It would be worth checking out the rental market to see how much the house might be rented for. This might comfortably exceed the cost of sheltered accommodation. On the other hand, if the purchase market is poised to turn, it might be prudent to stick with plan A, striking while the iron's hot, and getting more for the place now than several years down the line.

Gilts? Maybe 6%? What's the tax position of this trust?

That sounds sound.

Reply to
Ronald Raygun

Hi RR.. It's not absolutely out of the question that I could move in with her (I'm her son, but not one of the appointed trustees). I live closer to her than the other two sons - but it would still mean moving town and take some considerable organisation, since I'm rather well settled in in my own town.... And I still need to be convinced that it would be worth it.

That's a good deal more than the rent I think can be got from the house. House valued at 300K, and rent, PA = 10,200 gross. That's less than 2.9% net.

I think I was recently told that there would be an inheritance tax liability on a sum exceeding 270K, I think it was.. Does that suggest any particular strategy or route we should follow?

Many thanks

Jim V

Reply to
Jimes V

Looks like the house is worth more as cash than as a rent cow, then, assuming both valuations are realistic. I would have expected rental yield to have been a bit more than 6%, unless the house is ridiculously over-valued.

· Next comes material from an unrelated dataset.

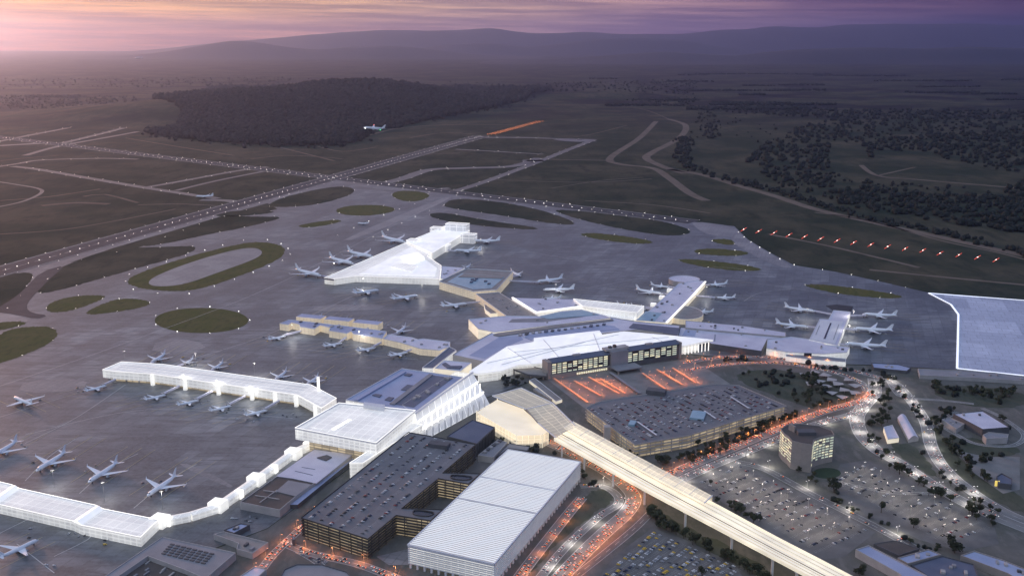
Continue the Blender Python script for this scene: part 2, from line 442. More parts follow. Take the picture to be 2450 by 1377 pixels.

Trusts are a bit funny, they're not like individuals. I was thinking more of the income tax position. Is it not the case that they get taxed at a higher rate, and get no allowance? From that point of view, your "net 2.9%" seems a bit high to correspond to a gross 3.4%.

That's why I asked about the tax position of the trust. Or has it somehow been arranged that its income is taxed as her personal income? Or would the trust be taxed only on the excess of its investment income over the expenses of discharging its obligations (paying for her care)?

Reply to
Ronald Raygun

"Jimes V" wrote

Don't forget that the 6% from gilts is a fixed (level) amount into the future, whereas the 3%-odd rent from the house would (be hoped to) increase in future ...

[850pm (rent) now, increasing to (say) 2500pm in 20 years time is not necessarily worse than 1500pm (gilts) which doesn't increase in future.]